Dem ist jedenfalls dann zuzustimmen, wenn, wie hier, dieselbe Luftfrachtgesellschaft den Zubringer- wie den Anschlussflug durchführt. Es wäre sachwidrig, wenn es der Luftfrachtgesellschaft durch Zwischenlandungen ermöglicht würde, Entschädigungsansprüchen zu entgehen oder diese zu reduzieren, obwohl inhaltlich eine identische Leistung gegenüber dem Fluggast vorliegt wie bei einem Direktflug. Zwar lag der vorzitierten Entscheidung des EuGH eine Fallgestaltung vor, bei der von der Störung der Zubringerflug betroffen war, da er sich verspätete. Jedoch ist sie auch auf den vorliegenden Fall der Störung des Anschlussfluges anzuwenden. Es ist für den Fluggast hinsichtlich seiner Beeinträchtigung ohne Bedeutung, ob die Störung auf dem Zubringer- oder dem Anschlussflug auftritt. Zumindest in der Gestaltung, dass dieselbe ausführende Luftfrachtgesellschaft beide Teilflüge ausführt, gibt es keinen sachlichen Grund, den gestörten Anschlussflug anders als den gestörten Zubringerflug zu behandeln. Wie die Betroffenheit des Fluggastes weist hier auch die Verantwortlichkeit des Flugunternehmens die gleiche Nähe zum bezweckten Regelungsbereich der Fluggastrechteverordnung auf, denn es geht um die organisatorische Einflusssphäre eines Flugunternehmens, welches einen zusammengesetzten Flug in dem Gebiet der EU gestartet hat (vgl. Henrik Nikolai Möllring, Bedeutung von Anschlussflugverbindungen für Fluggastrechte NJW 2019, 6).

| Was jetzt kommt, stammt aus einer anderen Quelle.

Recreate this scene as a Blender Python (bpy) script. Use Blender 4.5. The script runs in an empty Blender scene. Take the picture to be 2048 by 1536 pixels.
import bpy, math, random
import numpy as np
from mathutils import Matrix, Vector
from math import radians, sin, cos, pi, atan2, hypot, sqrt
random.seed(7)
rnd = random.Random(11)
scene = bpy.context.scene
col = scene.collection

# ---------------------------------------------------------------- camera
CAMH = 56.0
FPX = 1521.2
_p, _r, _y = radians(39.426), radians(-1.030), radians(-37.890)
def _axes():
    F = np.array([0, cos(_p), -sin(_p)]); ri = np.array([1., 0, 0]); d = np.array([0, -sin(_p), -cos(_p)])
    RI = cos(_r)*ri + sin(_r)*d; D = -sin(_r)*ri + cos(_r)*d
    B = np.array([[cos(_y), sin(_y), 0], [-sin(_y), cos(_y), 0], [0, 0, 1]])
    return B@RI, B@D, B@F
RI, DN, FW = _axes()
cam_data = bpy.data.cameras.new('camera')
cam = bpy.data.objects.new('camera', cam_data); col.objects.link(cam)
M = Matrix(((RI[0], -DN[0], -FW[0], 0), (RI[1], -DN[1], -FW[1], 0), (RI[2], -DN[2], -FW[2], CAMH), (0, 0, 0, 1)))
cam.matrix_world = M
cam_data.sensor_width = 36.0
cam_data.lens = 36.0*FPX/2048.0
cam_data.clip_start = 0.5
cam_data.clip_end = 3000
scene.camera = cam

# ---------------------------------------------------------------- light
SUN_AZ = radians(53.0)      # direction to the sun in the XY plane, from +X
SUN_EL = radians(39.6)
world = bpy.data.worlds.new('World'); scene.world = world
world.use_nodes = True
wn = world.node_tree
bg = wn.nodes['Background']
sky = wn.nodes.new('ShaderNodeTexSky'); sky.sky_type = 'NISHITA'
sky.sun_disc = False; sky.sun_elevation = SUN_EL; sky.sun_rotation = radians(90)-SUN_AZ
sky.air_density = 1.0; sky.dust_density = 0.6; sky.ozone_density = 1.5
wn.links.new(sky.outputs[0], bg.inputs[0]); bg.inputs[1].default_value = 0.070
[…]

Der Zinsanspruch der Klägerin folgt aus § 288 BGB.

Der Anspruch auf Freistellung von den vorgerichtlichen Rechtsanwaltskosten folgt aus Art. 14 VO (EG) 261/2004, 280 Abs. 1, 249, 257 BGB. Da es sich nicht um eine Geldforderung handelte, konnte die Klägerin diesbezüglich keine Zinsen beanspruchen.

Die prozessualen Nebenentscheidungen folgen aus §§ 91, 708 Nr. 11, 711 ZPO.

Die Zulassung der Berufung folgt aus § 511 Abs. 4 ZPO, da zu der hier relevanten Rechtsfrage der Störung eines Anschlussfluges auf dem Gebiet eines Drittstaates bislang keine einheitliche Rechtsprechung vorliegt.